» Given task:
Drop the pictures, then extract the listing word for word.

» Recorded information:
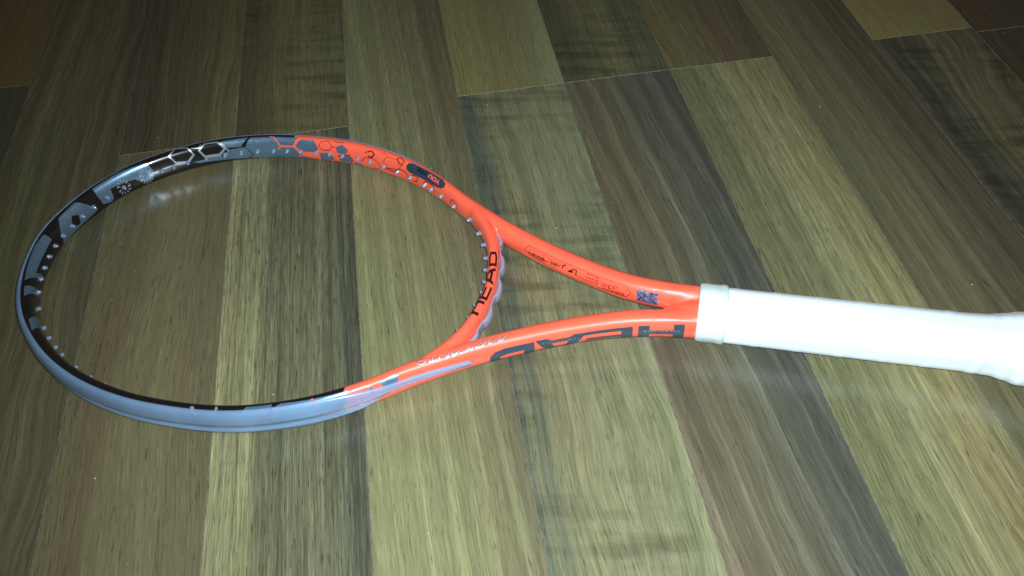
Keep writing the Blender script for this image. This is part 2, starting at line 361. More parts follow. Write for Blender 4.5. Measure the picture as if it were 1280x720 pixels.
# ---- laminate floor strips: colour runs across the strip, grain runs along it
def wood(stops, slant=0.0, wav=0.10, streak=.5, pores=.6, fig=0.0, contour=0.0, bend=0.0, drift=0.0, veins=.4, seed=0.0, name="walnut_laminate"):
    s = NT(name); b = s.b
    tc = s.node('ShaderNodeTexCoord').outputs['Object']
    sep = s.node('ShaderNodeSeparateXYZ'); s.put(sep.inputs[0], tc)
    x = s.math('DIVIDE', sep.outputs[0], W); y = s.math('DIVIDE', sep.outputs[1], W)   # strip widths
    if seed == 0.0:
        oi = s.node('ShaderNodeObjectInfo'); sd = s.math('MULTIPLY', oi.outputs['Random'], 50.0)
    else:
        sd = s.math('ADD', seed * 7.13, 0.0)
    # slow wander of the grain
    w1 = s.noise(s.comb(s.math('MULTIPLY', x, .7), s.math('MULTIPLY', y, .32), sd), 1, 2, .5)
    w2 = s.noise(s.comb(s.math('MULTIPLY', x, 2.2), s.math('MULTIPLY', y, 1.3), s.math('ADD', sd, 9.0)), 1, 2, .5)
    xx = s.math('ADD', x, s.math('MULTIPLY', s.math('SUBTRACT', w1, .5), wav * 2.4))
    xx = s.math('ADD', xx, s.math('MULTIPLY', s.math('SUBTRACT', w2, .5), wav * .45))
    xx = s.math('MULTIPLY_ADD', y, -slant, xx)
    if bend:
        # grain sweeps round towards the strip's near end
        d = s.math('SUBTRACT', y, 0.0)
        xx = s.math('ADD', xx, s.math('MULTIPLY', s.math('POWER', s.math('MAXIMUM', s.math('ADD', d, 1.6), 0.0), 2.0), bend))
    # the printed figure: colour bands
    band = s.noise(s.comb(s.math('MULTIPLY', xx, 6.0), s.math('MULTIPLY', y, .10), sd), 1, 3, .55)
    cr_ = s.node('ShaderNodeValToRGB')
    e = cr_.color_ramp.elements
    while len(e) < len(stops): e.new(.5)
    for i, (p, c) in enumerate(stops): e[i].position = p; e[i].color = rgba(c)
    cr_.color_ramp.interpolation = 'B_SPLINE'
    s.put(cr_.inputs[0], s.math('ADD', s.math('MULTIPLY_ADD', s.math('SUBTRACT', y, 11.0), drift, s.math('ADD', x, s.math('MULTIPLY', s.math('SUBTRACT', w1, .5), .35))), s.math('MULTIPLY', s.math('SUBTRACT', band, .5), .45)))
    col = cr_.outputs[0]
    st1 = s.noise(s.comb(s.math('MULTIPLY', xx, 13.0), s.math('MULTIPLY', y, .22), s.math('ADD', sd, 3.0)), 1, 4, .62)
    st2 = s.noise(s.comb(s.math('MULTIPLY', xx, 52.0), s.math('MULTIPLY', y, .55), s.math('ADD', sd, 5.0)), 1, 3, .6)
    st3 = s.noise(s.comb(s.math('MULTIPLY', xx, 115.0), s.math('MULTIPLY', y, 4.0), s.math('ADD', sd, 6.0)), 1, 2, .6)
    f = s.rng(st1, .3, .7, 1 - .30 * streak, 1 + .24 * streak)
    f = s.math('MULTIPLY', f, s.rng(st2, .3, .7, 1 - .30 * streak, 1 + .26 * streak))
    f = s.math('MULTIPLY', f, s.rng(st3, .28, .72, 1 - .17 * (streak + pores), 1 + .14 * (streak + pores)))
    if contour:
        fr = s.math('FRACT', s.math('ADD', s.math('MULTIPLY', xx, 5.2), s.math('MULTIPLY', st1, .9)))
        fr = s.math('POWER', fr, 2.2)
        f = s.math('MULTIPLY', f, s.math('MULTIPLY_ADD', fr, contour, 1 - contour * .35))
        f = s.math('MULTIPLY', f, 1.0)
    if veins:
        vn = s.noise(s.comb(s.math('MULTIPLY', xx, 5.5), s.math('MULTIPLY', y, .16), s.math('ADD', sd, 41.0)), 1, 2, .6)
        fr2 = s.math('FRACT', s.math('MULTIPLY', vn, 11.0))
        ln = s.math('MULTIPLY', s.rng(fr2, .90, .985, 0, 1), s.rng(fr2, .985, 1.0, 1, 0))
        vm = s.rng(s.noise(s.comb(s.math('MULTIPLY', xx, 9.0), s.math('MULTIPLY', y, .9), s.math('ADD', sd, 47.0)), 1, 1, .5), .45, .65, .1, 1)
        f = s.math('MULTIPLY', f, s.math('SUBTRACT', 1.0, s.math('MULTIPLY', s.math('MULTIPLY', ln, vm), veins)))
    if fig:
        g = s.noise(s.comb(s.math('MULTIPLY', x, 1.6), s.math('ADD', s.math('MULTIPLY', y, 8.0), s.math('MULTIPLY', x, 1.5)), s.math('ADD', sd, 11.0)), 1, 2, .55)
        mk = s.noise(s.comb(s.math('MULTIPLY', x, 1.8), s.math('MULTIPLY', y, .7), s.math('ADD', sd, 21.0)), 1, 1, .5)
        amt = s.math('MULTIPLY', s.rng(mk, .42, .62, 0, 1), fig)
        f = s.math('MULTIPLY', f, s.math('SUBTRACT', 1.0, s.math('MULTIPLY', amt, s.rng(g, .44, .66, 0, 1))))
    # pores: short dark dashes
    p = s.noise(s.comb(s.math('MULTIPLY', xx, 120.0), s.math('MULTIPLY', y, 8.0), s.math('ADD', sd, 8.0)), 1, 1, .5)
    pm = s.rng(st1, .35, .6, .35, 1.0)
    pd = s.math('MULTIPLY', s.rng(p, .62, .72, 0, 1), pm)
    f = s.math('MULTIPLY', f, s.math('SUBTRACT', 1.0, s.math('MULTIPLY', pd, .62 * pores)))
    # fine light flecks beside the pores
    q = s.noise(s.comb(s.math('MULTIPLY', xx, 110.0), s.math('MULTIPLY', y, 4.0), s.math('ADD', sd, 14.0)), 1, 1, .5)
    f = s.math('MULTIPLY', f, s.rng(s.noise(tc, 1300, 2, .7), .3, .7, .93, 1.07))
    f = s.math('MULTIPLY', f, s.math('MULTIPLY_ADD', s.rng(q, .60, .72, 0, 1), .30 * pores, 1.0))
    n = s.node('ShaderNodeMix', data_type='RGBA', blend_type='MULTIPLY'); n.inputs[0].default_value = 1
    s.put(n.inputs[6], col); s.put(n.inputs[7], s.comb(f, f, f))
    # slow hue drift between greenish and brownish
    h = s.noise(s.comb(s.math('MULTIPLY', xx, 3.0), s.math('MULTIPLY', y, .5), s.math('ADD', sd, 31.0)), 1, 2, .5)
    col = s.mix(s.rng(h, .3, .7, 0, 1), (.985, .865, .72, 1), (.915, .87, .735, 1))
    o = s.node('ShaderNodeMix', data_type='RGBA', blend_type='MULTIPLY'); o.inputs[0].default_value = 1
    s.l.new(n.outputs[2], o.inputs[6]); s.put(o.inputs[7], col)
    s.put(b.inputs['Base Color'], o.outputs[2])
    s.put(b.inputs['Roughness'], s.rng(s.noise(tc, 24, 3, .6), .3, .7, .18, .32))
    b.inputs['Specular IOR Level'].default_value = .5
    s.bump(s.math('SUBTRACT', f, pd), .12, .0003)
    return s.m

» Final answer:
Keep writing the Blender script for this image. This is part 2, starting at line 361. More parts follow. Write for Blender 4.5. Measure the picture as if it were 1280x720 pixels.
# ---- laminate floor strips: colour runs across the strip, grain runs along it
def wood(stops, slant=0.0, wav=0.10, streak=.5, pores=.6, fig=0.0, contour=0.0, bend=0.0, drift=0.0, veins=.4, seed=0.0, name="walnut_laminate"):
    s = NT(name); b = s.b
    tc = s.node('ShaderNodeTexCoord').outputs['Object']
    sep = s.node('ShaderNodeSeparateXYZ'); s.put(sep.inputs[0], tc)
    x = s.math('DIVIDE', sep.outputs[0], W); y = s.math('DIVIDE', sep.outputs[1], W)   # strip widths
    if seed == 0.0:
        oi = s.node('ShaderNodeObjectInfo'); sd = s.math('MULTIPLY', oi.outputs['Random'], 50.0)
    else:
        sd = s.math('ADD', seed * 7.13, 0.0)
    # slow wander of the grain
    w1 = s.noise(s.comb(s.math('MULTIPLY', x, .7), s.math('MULTIPLY', y, .32), sd), 1, 2, .5)
    w2 = s.noise(s.comb(s.math('MULTIPLY', x, 2.2), s.math('MULTIPLY', y, 1.3), s.math('ADD', sd, 9.0)), 1, 2, .5)
    xx = s.math('ADD', x, s.math('MULTIPLY', s.math('SUBTRACT', w1, .5), wav * 2.4))
    xx = s.math('ADD', xx, s.math('MULTIPLY', s.math('SUBTRACT', w2, .5), wav * .45))
    xx = s.math('MULTIPLY_ADD', y, -slant, xx)
    if bend:
        # grain sweeps round towards the strip's near end
        d = s.math('SUBTRACT', y, 0.0)
        xx = s.math('ADD', xx, s.math('MULTIPLY', s.math('POWER', s.math('MAXIMUM', s.math('ADD', d, 1.6), 0.0), 2.0), bend))
    # the printed figure: colour bands
    band = s.noise(s.comb(s.math('MULTIPLY', xx, 6.0), s.math('MULTIPLY', y, .10), sd), 1, 3, .55)
    cr_ = s.node('ShaderNodeValToRGB')
    e = cr_.color_ramp.elements
    while len(e) < len(stops): e.new(.5)
    for i, (p, c) in enumerate(stops): e[i].position = p; e[i].color = rgba(c)
    cr_.color_ramp.interpolation = 'B_SPLINE'
    s.put(cr_.inputs[0], s.math('ADD', s.math('MULTIPLY_ADD', s.math('SUBTRACT', y, 11.0), drift, s.math('ADD', x, s.math('MULTIPLY', s.math('SUBTRACT', w1, .5), .35))), s.math('MULTIPLY', s.math('SUBTRACT', band, .5), .45)))
    col = cr_.outputs[0]
    st1 = s.noise(s.comb(s.math('MULTIPLY', xx, 13.0), s.math('MULTIPLY', y, .22), s.math('ADD', sd, 3.0)), 1, 4, .62)
    st2 = s.noise(s.comb(s.math('MULTIPLY', xx, 52.0), s.math('MULTIPLY', y, .55), s.math('ADD', sd, 5.0)), 1, 3, .6)
    st3 = s.noise(s.comb(s.math('MULTIPLY', xx, 115.0), s.math('MULTIPLY', y, 4.0), s.math('ADD', sd, 6.0)), 1, 2, .6)
    f = s.rng(st1, .3, .7, 1 - .30 * streak, 1 + .24 * streak)
    f = s.math('MULTIPLY', f, s.rng(st2, .3, .7, 1 - .30 * streak, 1 + .26 * streak))
    f = s.math('MULTIPLY', f, s.rng(st3, .28, .72, 1 - .17 * (streak + pores), 1 + .14 * (streak + pores)))
    if contour:
        fr = s.math('FRACT', s.math('ADD', s.math('MULTIPLY', xx, 5.2), s.math('MULTIPLY', st1, .9)))
        fr = s.math('POWER', fr, 2.2)
        f = s.math('MULTIPLY', f, s.math('MULTIPLY_ADD', fr, contour, 1 - contour * .35))
        f = s.math('MULTIPLY', f, 1.0)
    if veins:
        vn = s.noise(s.comb(s.math('MULTIPLY', xx, 5.5), s.math('MULTIPLY', y, .16), s.math('ADD', sd, 41.0)), 1, 2, .6)
        fr2 = s.math('FRACT', s.math('MULTIPLY', vn, 11.0))
        ln = s.math('MULTIPLY', s.rng(fr2, .90, .985, 0, 1), s.rng(fr2, .985, 1.0, 1, 0))
        vm = s.rng(s.noise(s.comb(s.math('MULTIPLY', xx, 9.0), s.math('MULTIPLY', y, .9), s.math('ADD', sd, 47.0)), 1, 1, .5), .45, .65, .1, 1)
        f = s.math('MULTIPLY', f, s.math('SUBTRACT', 1.0, s.math('MULTIPLY', s.math('MULTIPLY', ln, vm), veins)))
    if fig:
        g = s.noise(s.comb(s.math('MULTIPLY', x, 1.6), s.math('ADD', s.math('MULTIPLY', y, 8.0), s.math('MULTIPLY', x, 1.5)), s.math('ADD', sd, 11.0)), 1, 2, .55)
        mk = s.noise(s.comb(s.math('MULTIPLY', x, 1.8), s.math('MULTIPLY', y, .7), s.math('ADD', sd, 21.0)), 1, 1, .5)
        amt = s.math('MULTIPLY', s.rng(mk, .42, .62, 0, 1), fig)
        f = s.math('MULTIPLY', f, s.math('SUBTRACT', 1.0, s.math('MULTIPLY', amt, s.rng(g, .44, .66, 0, 1))))
    # pores: short dark dashes
    p = s.noise(s.comb(s.math('MULTIPLY', xx, 120.0), s.math('MULTIPLY', y, 8.0), s.math('ADD', sd, 8.0)), 1, 1, .5)
    pm = s.rng(st1, .35, .6, .35, 1.0)
    pd = s.math('MULTIPLY', s.rng(p, .62, .72, 0, 1), pm)
    f = s.math('MULTIPLY', f, s.math('SUBTRACT', 1.0, s.math('MULTIPLY', pd, .62 * pores)))
    # fine light flecks beside the pores
    q = s.noise(s.comb(s.math('MULTIPLY', xx, 110.0), s.math('MULTIPLY', y, 4.0), s.math('ADD', sd, 14.0)), 1, 1, .5)
    f = s.math('MULTIPLY', f, s.rng(s.noise(tc, 1300, 2, .7), .3, .7, .93, 1.07))
    f = s.math('MULTIPLY', f, s.math('MULTIPLY_ADD', s.rng(q, .60, .72, 0, 1), .30 * pores, 1.0))
    n = s.node('ShaderNodeMix', data_type='RGBA', blend_type='MULTIPLY'); n.inputs[0].default_value = 1
    s.put(n.inputs[6], col); s.put(n.inputs[7], s.comb(f, f, f))
    # slow hue drift between greenish and brownish
    h = s.noise(s.comb(s.math('MULTIPLY', xx, 3.0), s.math('MULTIPLY', y, .5), s.math('ADD', sd, 31.0)), 1, 2, .5)
    col = s.mix(s.rng(h, .3, .7, 0, 1), (.985, .865, .72, 1), (.915, .87, .735, 1))
    o = s.node('ShaderNodeMix', data_type='RGBA', blend_type='MULTIPLY'); o.inputs[0].default_value = 1
    s.l.new(n.outputs[2], o.inputs[6]); s.put(o.inputs[7], col)
    s.put(b.inputs['Base Color'], o.outputs[2])
    s.put(b.inputs['Roughness'], s.rng(s.noise(tc, 24, 3, .6), .3, .7, .18, .32))
    b.inputs['Specular IOR Level'].default_value = .5
    s.bump(s.math('SUBTRACT', f, pd), .12, .0003)
    return s.m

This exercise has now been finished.